En réalité, un vrai programme pour l’emploi devrait tenir compte de la nécessité absolue de maintenir nos jeunes et nos entreprises en France. À cet égard, la création du statut d’auto-entrepreneur, sur l’initiative de M. Novelli, a été un grand succès. Il faut renforcer ce mouvement en favorisant l’investissement dans les jeunes entreprises.
En conclusion, je voudrais vous dire que j’ai rédigé ce rapport avec le souci de l’emploi et animé par la volonté d’apporter des propositions pour éviter au Gouvernement des dépenses ne correspondant pas prioritairement à cet objectif, à savoir des aides sociales n’ayant rien à voir avec cette mission. Ce qui m’a toujours choqué dans ce budget, que je vous présente depuis cinq ans, ce sont les dépenses orientées davantage vers les aides sociales que vers les emplois et les entreprises qui, seules, peuvent créer ces emplois.
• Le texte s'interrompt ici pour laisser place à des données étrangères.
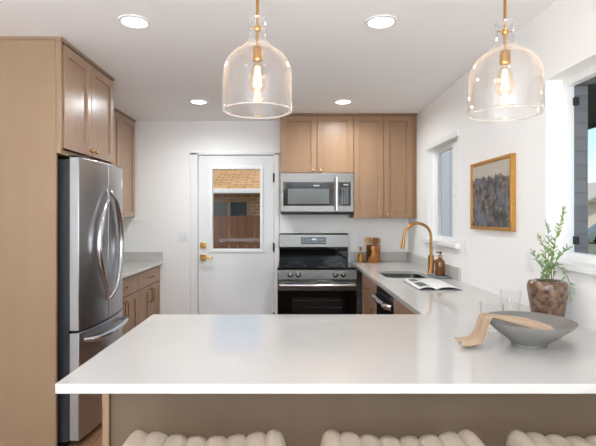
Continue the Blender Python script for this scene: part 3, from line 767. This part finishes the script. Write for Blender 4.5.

Je pense que le rôle de la commission des finances n’est pas uniquement de vous présenter les propositions du Gouvernement, mais aussi d’attirer votre attention sur l’urgence de revenir sur des décisions antérieures, prises dans des conditions financières et politiques totalement différentes, et qui grèvent lourdement notre budget.
De toute façon, le rapporteur propose, le Sénat et le Gouvernement disposent. Je m’en remettrai à vos décisions.